Banking sector Q1FY26 preview: From margins to asset quality, 3 key factors to watch – Industry News


Market research firms like JM Financial and InCred Equities forecast a weak quarter for the banking sector in the Q1 earnings season. The banking sector is expected to see a decline in both profits and margins. Additionally, the loan growth for the banks is also going to be on the weaker side in the quarter. 

Weak loan growth

The credit growth for the banking sector stood at 9.6 percent by June 13, says a JM Financial report.  The industrial credit growth remains significantly lower than that of the previous years’ growth trends. In May, industrial credit growth was at 4.8 percent YoY. For comparison, in May last year, the industrial loan book saw an 8.9 percent YoY growth. 

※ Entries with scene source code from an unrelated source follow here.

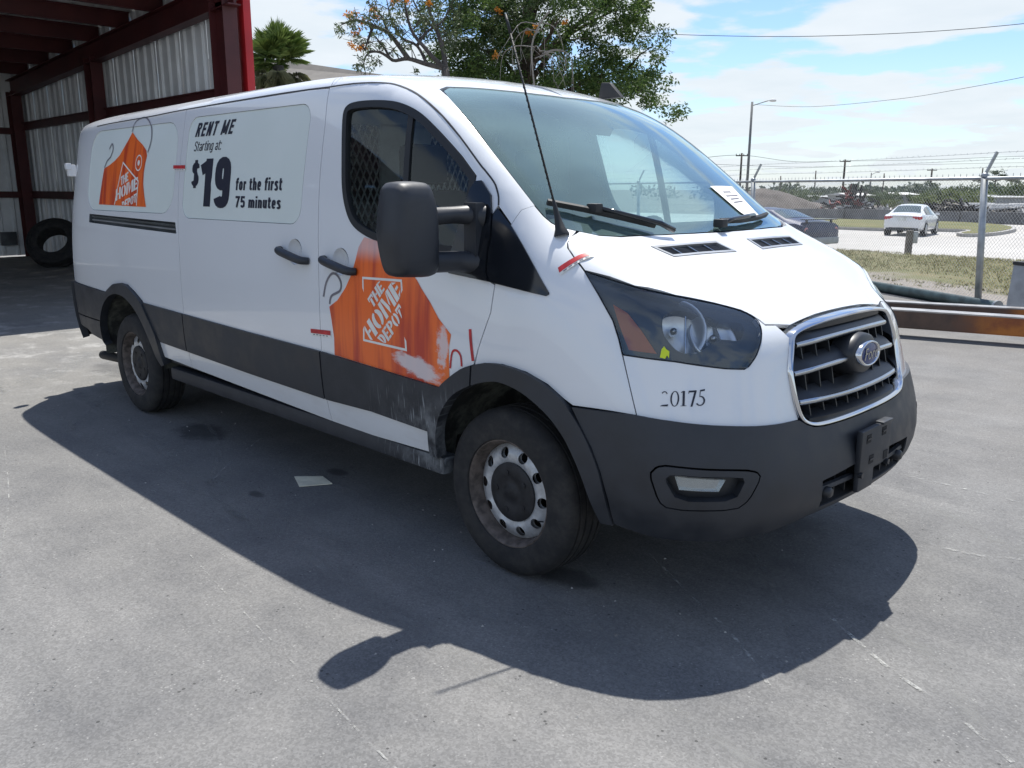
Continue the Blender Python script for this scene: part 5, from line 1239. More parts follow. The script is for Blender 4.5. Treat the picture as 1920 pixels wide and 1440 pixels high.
sheet_mesh('grass_verge', *vpoly(), 'grass_ground', smooth=True)
rg = random.Random(3); b = MB()
def tuft(b, x, y, z, h_, k, sp):
    for _ in range(k):
        a = rg.uniform(0, 6.28); l = h_*rg.uniform(.5, 1.2); dx, dy = math.cos(a)*l*sp, math.sin(a)*l*sp; wx, wy = -math.sin(a)*.008, math.cos(a)*.008
        ox, oy = rg.uniform(-.04, .04), rg.uniform(-.04, .04); i = len(b.v)
        b.v += [(x+ox-wx, y+oy-wy, z), (x+ox+wx, y+oy+wy, z), (x+ox+dx, y+oy+dy, z+l)]; b.f.append((i, i+1, i+2)); b.mi.append(0)
from mathutils import noise as mn
cnt = 0
while cnt < 15000:
    s = rg.uniform(-4.5, 13); d_ = .4+rg.random()**.8*9.5; p = FP(s, d_)
    if p.y > edge_y(p.x)-.15: continue
    g_ = mn.noise(p*.55)*.9+mn.noise(p*2.1)*.5
    if d_+g_*2.4 < 1.5 or rg.random() > .75+g_: continue
    tuft(b, p.x, p.y, hgt(d_)+.03, .045 if d_ < 5 else .055, 3, 1.1); cnt += 1
tag(b.build('grass', 'grass_blade'), kind='stuff')
# grass island with a kerb
IS = cr([(-27, 44.6), (-18.8, 43.9), (-15.9, 44.3), (-14.8, 45.6), (-12.6, 45.6), (-11.9, 42.0), (-11.0, 41.2), (-10.6, 43.8), (-11.1, 48.8), (-12.4, 53), (-14.6, 56), (-17.7, 57.6), (-22, 57), (-28, 56)], 5, True)
b = MB(); b.prism(IS if area(IS) > 0 else IS[::-1], .26, Matrix.Translation((0, 0, -.72))); tag(b.build('island_kerb', 'kerb_concrete'), kind='structure')
q = inset(IS, .22); V2, F = fill([q], 2.0); sheet_mesh('island_grass', [(x, y, -.445) for x, y in V2], F, 'dry_grass')
# a flat scrap of tan card on the asphalt
b = MB(); b.prism([(-1.708, -.952), (-1.546, -1.020), (-1.459, -.868), (-1.600, -.838)], .004, Matrix.Translation((0, 0, .002))); tag(b.build('card_scrap', 'tan_card'), 'flat tan scrap of card on the shaded asphalt beside the van', 'litter')
rg = random.Random(11); b = MB()
for _ in range(260):
    x, y = rg.uniform(-4.5, 2.0), rg.uniform(-3.2, 2.6); r_ = rg.uniform(.003, .008); a = rg.uniform(0, 6)
    b.add([(x+r_*math.cos(a+k*2.1)*rg.uniform(.7, 1.3), y+r_*math.sin(a+k*2.1), 0.0005) for k in range(3)]+[(x, y, r_*.8)], [(0, 1, 3), (1, 2, 3), (2, 0, 3)])
tag(b.build('loose_grit', 'kerb_concrete'), kind='stuff')

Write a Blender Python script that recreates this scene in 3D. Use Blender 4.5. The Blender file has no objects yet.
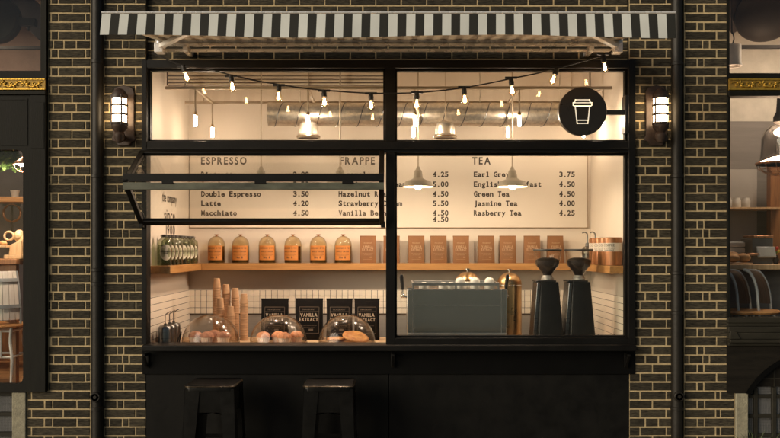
import bpy, bmesh, math, random
from mathutils import Vector, Matrix, Quaternion
R = math.radians
PI = math.pi
rnd = random.Random(7)
SC = bpy.context.scene
COL = SC.collection

# ---------------------------------------------------------------- survey: picture measurements -> metres at a given depth
D, S, CX, HY, EZ = 7.0, 120.0, 390.0, 248.0, 1.8
def k(y): return (D + y) / D
def X(px, y=0.0): return (px - CX) / S * k(y)
def Z(py, y=0.0): return EZ + (HY - py) / S * k(y)
def L(n, y=0.0): return n / S * k(y)

# ---------------------------------------------------------------- materials
def new_mat(name):
    m = bpy.data.materials.new(name); m.use_nodes = True
    nt = m.node_tree; nt.nodes.clear()
    out = nt.nodes.new('ShaderNodeOutputMaterial')
    return m, nt, out
def N(nt, t, **kw):
    n = nt.nodes.new(t)
    for a, b in kw.items(): setattr(n, a, b)
    return n
def rgba(c): return (c[0], c[1], c[2], 1.0)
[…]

InCred Equities says that the moderation in industrial/ corporate credit is due to the private sector banks choosing to protect their margins over the credit growth. As a result, the private segment banks’ loan books are driven by the retail and SME segments in the quarter. 

In Q1FY26, the banking sector’s loan book is expected to grow at 10.8 percent on a YoY basis. In the last quarter, Q4FY25, the credit growth was 12.6 percent YoY. 

Margin pressure

The interest rate cuts by the Reserve Bank of India in April and June are going to impact the margins of the banks in Q1. Due to this, the banks are expected to see just a 2 per cent YoY growth in Net Interest Income (interest earned by banks on loans – Interest paid by banks on deposits). 

JM Financial says that the banking sector’s Net Interest Margins (NIM) are expected to squeeze by 10 to 20 basis points in Q1FY26 against Q1FY25. Furthermore, the NIM are expected to be under pressure in Q2FY26 as well and will start easing in H2FY26 as the rate cut effect begins on term deposits as well.

Assets quality 

InCred Equities expects a reduced stress in the unsecured segment, like personal loans of credit cards, for the large banks. However, according to JM Financial, credit cost in the unsecured segment is going to remain high in Q1. 

Furthermore, JM Financial says that the large private banks like ICICI Bank and Axis Bank are in a much better position than the smaller banks like IndusInd Bank and Bandhan to face credit cost challenges due to better buffers in their balance sheets.